REQUIREMENTS: Return exactly and only these lines: the first of the listing through the one containing "SC.camera = cam".
######
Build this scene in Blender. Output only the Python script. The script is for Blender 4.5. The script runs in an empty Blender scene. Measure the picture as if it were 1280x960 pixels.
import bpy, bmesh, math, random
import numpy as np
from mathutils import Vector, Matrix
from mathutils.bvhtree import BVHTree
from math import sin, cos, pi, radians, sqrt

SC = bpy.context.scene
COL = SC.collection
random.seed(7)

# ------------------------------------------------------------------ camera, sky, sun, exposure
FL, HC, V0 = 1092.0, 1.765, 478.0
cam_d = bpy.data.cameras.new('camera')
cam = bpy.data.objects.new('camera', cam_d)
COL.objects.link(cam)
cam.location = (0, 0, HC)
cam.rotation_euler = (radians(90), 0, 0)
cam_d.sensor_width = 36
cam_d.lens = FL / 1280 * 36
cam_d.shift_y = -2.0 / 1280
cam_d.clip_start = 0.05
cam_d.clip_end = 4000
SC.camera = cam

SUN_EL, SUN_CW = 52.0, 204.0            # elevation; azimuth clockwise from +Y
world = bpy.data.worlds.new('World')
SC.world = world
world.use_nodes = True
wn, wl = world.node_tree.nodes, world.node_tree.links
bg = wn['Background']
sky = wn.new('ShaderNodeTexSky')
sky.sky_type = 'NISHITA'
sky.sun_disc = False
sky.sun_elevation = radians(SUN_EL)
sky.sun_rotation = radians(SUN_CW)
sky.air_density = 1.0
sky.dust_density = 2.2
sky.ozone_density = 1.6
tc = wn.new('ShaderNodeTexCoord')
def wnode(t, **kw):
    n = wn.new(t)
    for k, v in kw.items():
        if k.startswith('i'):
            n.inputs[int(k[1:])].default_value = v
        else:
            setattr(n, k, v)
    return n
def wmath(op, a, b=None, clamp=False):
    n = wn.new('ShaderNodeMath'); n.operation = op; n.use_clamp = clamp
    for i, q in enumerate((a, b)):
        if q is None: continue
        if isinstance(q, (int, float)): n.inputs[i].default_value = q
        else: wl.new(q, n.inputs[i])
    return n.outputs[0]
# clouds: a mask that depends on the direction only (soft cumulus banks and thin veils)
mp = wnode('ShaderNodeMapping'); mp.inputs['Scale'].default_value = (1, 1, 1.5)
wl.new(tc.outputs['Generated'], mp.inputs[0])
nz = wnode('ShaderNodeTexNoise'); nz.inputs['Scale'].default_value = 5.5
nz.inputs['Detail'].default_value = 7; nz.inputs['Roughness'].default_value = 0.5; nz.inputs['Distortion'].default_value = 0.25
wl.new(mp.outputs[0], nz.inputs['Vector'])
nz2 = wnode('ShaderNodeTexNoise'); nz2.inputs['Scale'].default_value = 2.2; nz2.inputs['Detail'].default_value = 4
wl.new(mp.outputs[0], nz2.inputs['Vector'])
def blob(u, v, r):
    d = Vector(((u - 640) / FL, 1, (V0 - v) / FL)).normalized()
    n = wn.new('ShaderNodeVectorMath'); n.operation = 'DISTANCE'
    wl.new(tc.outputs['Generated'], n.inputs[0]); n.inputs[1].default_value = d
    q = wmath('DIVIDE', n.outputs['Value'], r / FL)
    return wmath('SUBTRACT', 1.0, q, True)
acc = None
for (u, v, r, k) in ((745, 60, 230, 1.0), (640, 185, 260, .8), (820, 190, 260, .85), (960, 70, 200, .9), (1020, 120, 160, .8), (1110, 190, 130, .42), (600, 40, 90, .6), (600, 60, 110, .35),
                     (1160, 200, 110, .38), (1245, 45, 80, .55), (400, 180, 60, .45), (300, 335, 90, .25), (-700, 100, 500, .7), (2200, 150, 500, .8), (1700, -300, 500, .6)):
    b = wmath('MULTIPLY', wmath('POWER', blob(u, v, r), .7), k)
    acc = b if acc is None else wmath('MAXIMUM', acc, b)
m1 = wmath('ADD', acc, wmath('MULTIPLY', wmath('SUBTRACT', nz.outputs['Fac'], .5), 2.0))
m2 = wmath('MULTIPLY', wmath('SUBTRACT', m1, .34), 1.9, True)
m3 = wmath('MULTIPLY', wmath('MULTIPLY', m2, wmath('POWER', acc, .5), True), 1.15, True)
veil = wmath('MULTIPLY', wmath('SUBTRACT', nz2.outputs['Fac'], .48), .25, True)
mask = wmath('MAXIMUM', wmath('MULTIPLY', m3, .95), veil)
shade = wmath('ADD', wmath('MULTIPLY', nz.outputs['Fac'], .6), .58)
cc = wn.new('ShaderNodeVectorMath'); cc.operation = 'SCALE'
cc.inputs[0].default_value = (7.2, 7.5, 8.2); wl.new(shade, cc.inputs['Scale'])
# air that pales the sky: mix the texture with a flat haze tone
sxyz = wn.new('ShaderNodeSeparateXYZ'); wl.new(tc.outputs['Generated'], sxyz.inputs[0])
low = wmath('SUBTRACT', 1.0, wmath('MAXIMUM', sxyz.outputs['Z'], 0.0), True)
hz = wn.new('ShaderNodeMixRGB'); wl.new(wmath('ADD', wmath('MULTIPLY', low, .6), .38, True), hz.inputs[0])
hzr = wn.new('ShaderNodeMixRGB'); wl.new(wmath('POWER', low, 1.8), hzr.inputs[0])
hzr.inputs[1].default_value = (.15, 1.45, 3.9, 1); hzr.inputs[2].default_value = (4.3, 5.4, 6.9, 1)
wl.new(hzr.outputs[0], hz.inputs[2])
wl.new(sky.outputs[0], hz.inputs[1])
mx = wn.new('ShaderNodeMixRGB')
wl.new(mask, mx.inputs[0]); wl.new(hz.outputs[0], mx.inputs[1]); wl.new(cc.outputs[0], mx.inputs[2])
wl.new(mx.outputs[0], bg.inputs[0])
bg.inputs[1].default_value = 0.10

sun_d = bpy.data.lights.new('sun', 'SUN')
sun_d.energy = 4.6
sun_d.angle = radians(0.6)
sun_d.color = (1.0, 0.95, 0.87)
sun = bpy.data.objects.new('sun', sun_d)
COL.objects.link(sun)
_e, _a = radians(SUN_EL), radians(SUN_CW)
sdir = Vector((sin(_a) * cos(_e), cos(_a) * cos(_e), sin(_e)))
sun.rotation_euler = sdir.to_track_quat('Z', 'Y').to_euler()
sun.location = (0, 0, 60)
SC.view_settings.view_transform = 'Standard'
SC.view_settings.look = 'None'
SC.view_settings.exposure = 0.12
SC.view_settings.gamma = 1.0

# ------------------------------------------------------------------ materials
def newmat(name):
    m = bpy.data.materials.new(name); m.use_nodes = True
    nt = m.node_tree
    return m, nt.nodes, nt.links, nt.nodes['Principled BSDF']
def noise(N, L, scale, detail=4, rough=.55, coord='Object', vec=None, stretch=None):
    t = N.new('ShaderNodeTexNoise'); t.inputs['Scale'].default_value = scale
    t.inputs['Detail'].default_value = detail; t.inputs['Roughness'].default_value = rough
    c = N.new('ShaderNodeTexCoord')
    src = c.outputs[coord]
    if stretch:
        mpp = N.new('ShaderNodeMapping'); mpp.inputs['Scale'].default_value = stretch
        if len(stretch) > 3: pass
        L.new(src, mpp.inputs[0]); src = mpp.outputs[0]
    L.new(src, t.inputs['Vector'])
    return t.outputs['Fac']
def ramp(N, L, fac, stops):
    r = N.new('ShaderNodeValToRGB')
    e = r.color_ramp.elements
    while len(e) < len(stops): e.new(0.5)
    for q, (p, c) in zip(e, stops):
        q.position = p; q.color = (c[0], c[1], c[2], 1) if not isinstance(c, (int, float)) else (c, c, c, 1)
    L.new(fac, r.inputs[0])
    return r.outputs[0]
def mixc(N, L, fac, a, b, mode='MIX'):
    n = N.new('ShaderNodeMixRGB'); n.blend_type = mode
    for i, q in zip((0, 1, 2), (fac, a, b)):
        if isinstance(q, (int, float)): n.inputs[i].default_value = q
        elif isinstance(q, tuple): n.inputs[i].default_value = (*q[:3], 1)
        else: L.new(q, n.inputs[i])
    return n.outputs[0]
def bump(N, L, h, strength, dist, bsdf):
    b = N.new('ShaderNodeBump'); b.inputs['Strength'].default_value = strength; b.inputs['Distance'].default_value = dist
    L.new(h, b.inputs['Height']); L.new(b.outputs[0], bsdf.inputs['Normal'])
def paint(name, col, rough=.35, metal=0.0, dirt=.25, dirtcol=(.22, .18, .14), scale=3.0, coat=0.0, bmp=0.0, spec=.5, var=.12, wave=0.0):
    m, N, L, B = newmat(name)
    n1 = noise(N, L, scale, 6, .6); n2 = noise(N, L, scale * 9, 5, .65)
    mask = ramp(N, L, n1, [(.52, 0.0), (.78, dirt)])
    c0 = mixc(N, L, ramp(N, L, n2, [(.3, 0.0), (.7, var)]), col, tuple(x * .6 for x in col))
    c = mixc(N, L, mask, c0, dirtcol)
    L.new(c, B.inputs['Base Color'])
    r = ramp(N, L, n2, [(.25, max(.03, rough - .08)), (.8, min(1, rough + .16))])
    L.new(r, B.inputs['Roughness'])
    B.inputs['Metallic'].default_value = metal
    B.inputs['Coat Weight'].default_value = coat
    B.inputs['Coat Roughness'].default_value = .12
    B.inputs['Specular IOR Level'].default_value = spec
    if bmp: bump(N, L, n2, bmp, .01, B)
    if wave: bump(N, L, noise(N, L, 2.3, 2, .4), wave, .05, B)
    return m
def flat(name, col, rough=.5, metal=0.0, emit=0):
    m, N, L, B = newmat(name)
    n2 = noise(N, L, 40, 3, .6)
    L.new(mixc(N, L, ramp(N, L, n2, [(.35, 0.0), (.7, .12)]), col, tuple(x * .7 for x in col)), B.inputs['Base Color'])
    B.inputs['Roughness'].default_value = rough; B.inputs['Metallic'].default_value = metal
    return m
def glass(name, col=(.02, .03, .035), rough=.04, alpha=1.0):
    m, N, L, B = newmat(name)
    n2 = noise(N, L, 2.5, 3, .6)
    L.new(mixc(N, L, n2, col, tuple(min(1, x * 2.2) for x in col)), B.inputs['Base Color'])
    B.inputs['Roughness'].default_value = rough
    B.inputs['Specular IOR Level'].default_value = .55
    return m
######
FINISHED EXERCISE:
Build this scene in Blender. Output only the Python script. The script is for Blender 4.5. The script runs in an empty Blender scene. Measure the picture as if it were 1280x960 pixels.
import bpy, bmesh, math, random
import numpy as np
from mathutils import Vector, Matrix
from mathutils.bvhtree import BVHTree
from math import sin, cos, pi, radians, sqrt

SC = bpy.context.scene
COL = SC.collection
random.seed(7)

# ------------------------------------------------------------------ camera, sky, sun, exposure
FL, HC, V0 = 1092.0, 1.765, 478.0
cam_d = bpy.data.cameras.new('camera')
cam = bpy.data.objects.new('camera', cam_d)
COL.objects.link(cam)
cam.location = (0, 0, HC)
cam.rotation_euler = (radians(90), 0, 0)
cam_d.sensor_width = 36
cam_d.lens = FL / 1280 * 36
cam_d.shift_y = -2.0 / 1280
cam_d.clip_start = 0.05
cam_d.clip_end = 4000
SC.camera = cam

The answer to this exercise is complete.